Data block »
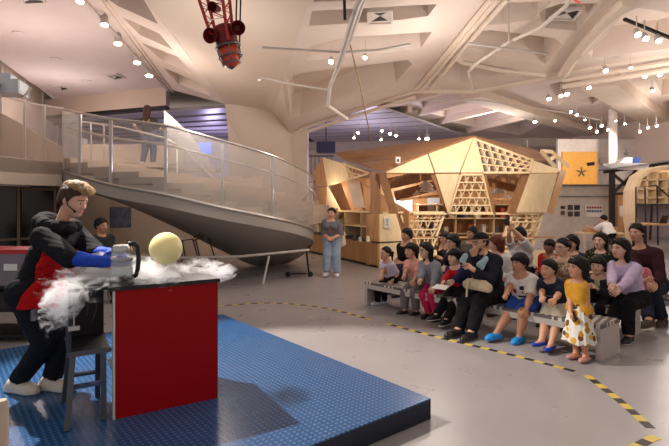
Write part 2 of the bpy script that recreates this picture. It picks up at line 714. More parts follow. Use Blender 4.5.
        Hf.ruffle(.0042, 48, 5, (1, 1, .45))
        skin_mesh('hair', Hf, hm, root)

    A = dict(root=root, pel=pel, neck=neck, head=head, f=f, s=s, d=d, ft=ft, hips=hips, shl=shl, legs=legs, arms=arms, hp=hp, hh=hh, H=H, chest=chest,
             hand=sidev, new=new, torso=torso, fdirs=fdirs, R=R, fd=fd, hu=hu, hs=hs, g=g, vox=vox, ank=ank, shw=shw, body=body)
    # clothes
    if bottom:
        bt = dict(t=.016, len=.97, name='trousers', flare=0.0)
        bt.update(bottom)
        T = new()
        t = bt['t']
        T.put(cone(hips[0] + d * .012 * H, hips[1] + d * .012 * H, .076 * g + t, .076 * g + t, (ft, .94)), .03)
        T.put(cone(pel + d * .02 * H, pel + d * .075 * H, .084 * g + t, .080 * g + t, (ft, .78)), .03)
        T.clip(pel + d * .085 * H, d)
        for (h_, k_, a_) in legs:
            L = bt['len']
            if L <= .5:
                e = h_.lerp(k_, L * 2)
                T.put(cone(h_, e, .066 * g + t, .050 * g + t + bt['flare'], cut=False if L > .46 else True), .03)
                if L > .46:
                    T.clip(e, (k_ - h_).normalized(), e - V(.1, .1, .1), e + V(.1, .1, .1))
            else:
                T.put(cone(h_, k_, .066 * g + t, .044 * g + t), .035)
                e = k_.lerp(a_, (L - .5) * 2)
                T.put(cone(k_, e, .044 * g + t, .030 * g + t * 1.05 + bt['flare'], cut=False), .02)
                ax = (a_ - k_).normalized()
                T.clip(e, ax, e - V(.09, .09, .07), e + V(.09, .09, .1))
        T.ruffle(.003 * ruff, 34, int(abs(pel.x) * 1000) % 997)
        A['bottom'] = skin_mesh(bt['name'], T, bt['mat'], root)
    if top:
        tt = dict(t=.014, sleeve=1.0, name='shirt', hem=-.02, loose=.0, collar=None)
        tt.update(top)
        S = new()
        t = tt['t']
        torso(S, t)
        if tt['loose']:
            S.put(cone(pel - d * .03 * H, pel + d * .12 * H, .092 * g + t + tt['loose'], .090 * g + t, (ft, .82)), .03)
        S.clip(pel + d * tt['hem'] * H, -d)
        # leave the neck open
        S.clip(neck + d * .012 * H, (d * .9 + ft * .3).normalized())
        for (s_, e_, w_) in arms:
            L = tt['sleeve']
            if L <= 0:
                continue
            r0, r1, r2 = .037 * g + t, .029 * g + t, .021 * g + t * .8
            if L <= .5:
                e = s_.lerp(e_, L * 2)
                S.put(cone(s_, e, r0, r1 + .006), .03)
                S.clip(e, (e_ - s_).normalized(), e - V(.07, .07, .07), e + V(.07, .07, .07))
            else:
                e = e_.lerp(w_, (L - .5) * 2)
                S.put(cone(s_, e_, r0, r1), .03)
                S.put(cone(e_, e, r1, r2), .02)
                ax = (w_ - e_).normalized()
                S.clip(e, ax, e - V(.05, .05, .05), e + V(.05, .05, .05))
        S.ruffle(.0032 * ruff, 30, int(abs(pel.y) * 1000) % 991)
        if tt['collar']:
            S.put(cone(neck - d * .022 * H, neck + d * .012 * H, .052 * H, .043 * H, cut=True), .006)
            S.put(cone(neck - d * .03 * H, neck + d * .03 * H, .036 * H, .036 * H), .004, 'sub')
        A['top'] = skin_mesh(tt['name'], S, tt['mat'], root, tt.get('assign') and tt['assign'](A))
    if shoes:
        so = dict(t=.008, name='shoe', high=.35)
        so.update(shoes)
        for (h_, k_, a_), fd2 in zip(legs, fdirs):
            W = Field([a_.x - .24 * H * .8, a_.y - .24 * H * .8, a_.z - ank - .006], [a_.x + .24 * H * .8, a_.y + .24 * H * .8, a_.z + .1], min(vox, .007))
            t = so['t']
            sole = a_ - Z * (ank - .016 * H)
            W.put(cone(a_ - fd2 * .015 * H - Z * ank * .3, sole - fd2 * .03 * H, .028 * H + t, .025 * H + t), .015)
            W.put(cone(sole - fd2 * .02 * H, sole + fd2 * .075 * H, .022 * H + t, .027 * H + t), .015)
            W.put(cone(a_ - Z * ank * .2, sole + fd2 * .06 * H, .024 * H + t, .017 * H + t), .02)
            W.put(cone(sole + fd2 * .075 * H, sole + fd2 * .105 * H, .024 * H + t, .016 * H + t), .015)
            W.clip(a_ + Z * so['high'] * ank, Z)
            fl = a_.z - ank + .001
            W.clip((0, 0, fl), (0, 0, -1))

            def ids(C, fl=fl, so=so):
                m = (C[:, 2] < fl + so.get('sole_h', .018)).astype(int)
                return m
            skin_mesh(so['name'], W, [so['mat'], so.get('sole', so['mat'])], root, ids)
    if extra:
        extra(A)
    return A


def spectacles(A, col=(25, 22, 22)):
    m = mat('spectacle frame %d' % col[0], col, .3)
    hp, mb = A['hp'], MB()
    for q in (1, -1):
        ring = [hp(q * .155 + .105 * math.cos(t), .40 - .02 * abs(math.cos(t)), -.005 + .085 * math.sin(t)) for t in (2 * math.pi * i / 18 for i in range(18))]
        mb.tube(ring, .0022, 6, closed=True)
        mb.tube([hp(q * .26, .38, .01), hp(q * .36, .2, .02), hp(q * .37, -.02, .03)], .002, 6)
    mb.tube([hp(-.05, .405, .01), hp(0, .43, .02), hp(.05, .405, .01)], .002, 6)
    return mb.build('spectacles', m, A['root'])
from mathutils.geometry import tessellate_polygon


def plane3(a, b, c):
    n = (b - a).cross(c - a).normalized()
    return n, n.dot(a)


def on(u, v, pl):
    dr = V((u - U0) / F, 1, -(v - V0) / F)
    n, d = pl
    t = (d - n.dot(V(0, 0, EYE))) / n.dot(dr)
    return V(0, 0, EYE) + dr * t


def zplane(z):
    return V(0, 0, 1), z


# ---------------------------------------------------------------- surface materials
def checker_floor():
    m = mat('polished concrete', (154, 147, 146), .30, var=.07, scale=1.2, spec=.5)
    nt = m.node_tree
    N, L = nt.nodes, nt.links
    bs = N['Principled BSDF']
    tc = N.new('ShaderNodeTexCoord')
    nz = N.new('ShaderNodeTexNoise')
    nz.inputs['Scale'].default_value = 3.5
    nz.inputs['Detail'].default_value = 8
    L.new(tc.outputs['Object'], nz.inputs['Vector'])
    mr = N.new('ShaderNodeMapRange')
    mr.inputs['To Min'].default_value = .20
    mr.inputs['To Max'].default_value = .42
    L.new(nz.outputs['Fac'], mr.inputs['Value'])
    L.new(mr.outputs['Result'], bs.inputs['Roughness'])
    return m


def dot_panel(name, base, dot, spacing, size, rough, metal, bump=.6, rot=0.0, dots_raised=True):
    """sheet with a regular grid of round studs or holes"""
    m = mat(name, base, rough, metal, var=.05)
    nt = m.node_tree
    N, L = nt.nodes, nt.links
    bs = N['Principled BSDF']
    tc = N.new('ShaderNodeTexCoord')
    mp = N.new('ShaderNodeMapping')
    mp.inputs['Rotation'].default_value = (0, 0, rot)
    L.new(tc.outputs['Object'], mp.inputs['Vector'])
    sx = N.new('ShaderNodeSeparateXYZ')
    L.new(mp.outputs['Vector'], sx.inputs[0])
    k = 2 * math.pi / spacing
    outs = []
    for ax in 'XY':
        a = N.new('ShaderNodeMath')
        a.operation = 'MULTIPLY'
        a.inputs[1].default_value = k
        L.new(sx.outputs[ax], a.inputs[0])
        b = N.new('ShaderNodeMath')
        b.operation = 'COSINE'
        L.new(a.outputs[0], b.inputs[0])
        outs.append(b)
    s = N.new('ShaderNodeMath')
    s.operation = 'ADD'
    L.new(outs[0].outputs[0], s.inputs[0])
    L.new(outs[1].outputs[0], s.inputs[1])
    mr = N.new('ShaderNodeMapRange')
    mr.inputs['From Min'].default_value = size
    mr.inputs['From Max'].default_value = size + .35
    L.new(s.outputs[0], mr.inputs['Value'])
    mx = N.new('ShaderNodeMix')
    mx.data_type = 'RGBA'
    L.new(mr.outputs['Result'], mx.inputs['Factor'])
    old = bs.inputs['Base Color'].links[0].from_socket
    L.new(old, mx.inputs['A'])
    mx.inputs['B'].default_value = rgb(*dot)
    L.new(mx.outputs['Result'], bs.inputs['Base Color'])
    bp = N.new('ShaderNodeBump')
    bp.inputs['Strength'].default_value = bump
    bp.inputs['Distance'].default_value = .006 if dots_raised else -.01
    L.new(mr.outputs['Result'], bp.inputs['Height'])
    L.new(bp.outputs['Normal'], bs.inputs['Normal'])
    return m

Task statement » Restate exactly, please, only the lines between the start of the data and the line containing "skin_mesh('hair', Hf, hm, root)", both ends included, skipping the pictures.

Response »
Write part 2 of the bpy script that recreates this picture. It picks up at line 714. More parts follow. Use Blender 4.5.
        Hf.ruffle(.0042, 48, 5, (1, 1, .45))
        skin_mesh('hair', Hf, hm, root)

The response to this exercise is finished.